"BENEVOLENT buy-to-let landlord praised for renting to non-whites and gays" the headline might read – if it was in The Onion.

If last year taught me anything, it was to double-check the source of any news. 2016 was so off the charts in terms of terrifying, unbelievable and frighteningly Orwellian real world events, most found themselves a little less confident in their ability to distinguish between satire and real news.

It was the year when the awful headline could conceivably have been the work of Charlie Brooker or Chris Morris, but more often it was real. As a friend on Facebook put it, "you don’t see anyone posting Brass Eye quotes any more." A canary in the mine if ever I saw one.

Yesterday, I saw a letter from a UK landlord and paused. A property tycoon who openly hates poor people? Real or fake?

Fergus Wilson is one of the UK’s biggest buy-to-let investors – an ex maths teacher who previously ran for Police and Crime Commissioner for Kent – who at one point owned 1,000 homes in Ashford, Kent. This week, he issued staff with an 11-point checklist for his 2017 letting criteria. A few highlights from his list of unacceptables include: no-one under 18, no single mums or dads, no zero-hours workers, no plumbers and no battered wives.

Wait, what? Please be fake news.

Apparently victims of domestic violence cost him money because violent exes turn up and damage his properties. Poor Mr Wilson.

His apparent shock at the ensuing backlash has gifted us with such gems as, "We have said nothing against lesbians and homosexuals or coloureds, as long as they can pay the rent". And on the subject of single mums: "we don’t want to take those who are likely to appear on The Jeremy Kyle Show".

Classism is further down the hierarchy of regularly discussed isms, but it’s clearly in a state of rude health in Britain today. You would think flagrant discrimination would be illegal, but where the law is concerned Mr Wilson is dancing between the raindrops, and he knows it. In the UK you are not allowed to discriminate against tenants based on disability; gender reassignment; pregnancy or maternity; race, religion or belief; or sex and sexual orientation. Sadly, Mr Wilson’s stravaig into bigotry, whilst unpalatable and morally bankrupt to any right-minded person, falls within the law.

Almost more disappointing than this boorish panto villainy are those who’ve jumped to defend him. "He’s a businessman" they argue, "he has to make money", "I’ve heard horror stories myself". Undoubtedly there are bad tenants; those who default on rent and ruin houses, but those people are relatively few in number compared to the vast majority who want to make a home.

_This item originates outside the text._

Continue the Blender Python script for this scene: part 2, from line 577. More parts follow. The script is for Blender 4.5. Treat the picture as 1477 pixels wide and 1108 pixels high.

Here we see a perfect illustration of how urban myth, anecdote and stereotype trump evidence, working to favour the wealthy. Buy-to-let landlords, now totalling more than 1.75 million, cannot be absolved of their role in helping to create a generation of itinerant homemakers. As that number has skyrocketed in the past decade, the housing landscape has changed dramatically. The private renting sector has doubled since 2002. The number of families with children renting privately has almost tripled in 10 years. Rents are rising faster than inflation. One in five working people needs Housing Benefit to meet their rent, double the figure from just five years ago. People can’t buy their own homes because the affordable property has been snapped up by those who already own.

Aside from the abundant stigma, renters are already boxed in by a lack of affordable housing, private landlords creating monopolies and short tenancies. Often private rental comes with an extra layer of precarity with little security beyond six and 12 months, affecting tenants’ ability to settle and integrate into a community. How can you plan a future when you have to plan your next move in perpetuity?

You could reasonably make the argument for financial prudence if you rent a single property, but when your property portfolio runs in the hundreds or thousands it doesn’t stand up.

Being a landlord isn’t a straightforward business – to think of it purely in terms of cash is wilfully myopic. Those who build their empires out of the most basic of human yearnings – the desire for home – too often ignore the moral and social dimension of their line of work. People aren’t buying a cup of coffee, they’re buying their future. They may not have the ability or the desire to secure a mortgage, but renters want security and a sense of belonging just as much as a homeowner. That’s where Wilson and others fall short. He doesn’t see people – merely conduits of cash flow, where one could easily replace another.

Maya Angelou once said, "The ache for home lives in all of us. The safe place where we can go as we are and not be questioned.” Rentals come with questions, caveats and a lack of security. You can rent a house from Mr Wilson, but never a home. Sure, your pounds will secure you the bricks and mortar, but you’ll be renting under a sword of Damocles.

With the slightest shift in personal circumstances you could find yourself ejected. Whilst Fergus Wilson displays his discrimination openly, I can’t help but think of how many other landlords would act similarly in silence.

The economic impact of buy-to-let is well documented, but the damning social legacy has been discussed far less. What are the long-term emotional and psychological impacts of being denied the chance to make a home in the sense we understand it? Of all the negatives to come out of this travesty, perhaps the saddest is the entrenching of biases. That there is a right kind of person and a wrong one, and that those things can be easily discerned through bank balance, profession, marital status or any other single indicator. A sign of these dark times indeed.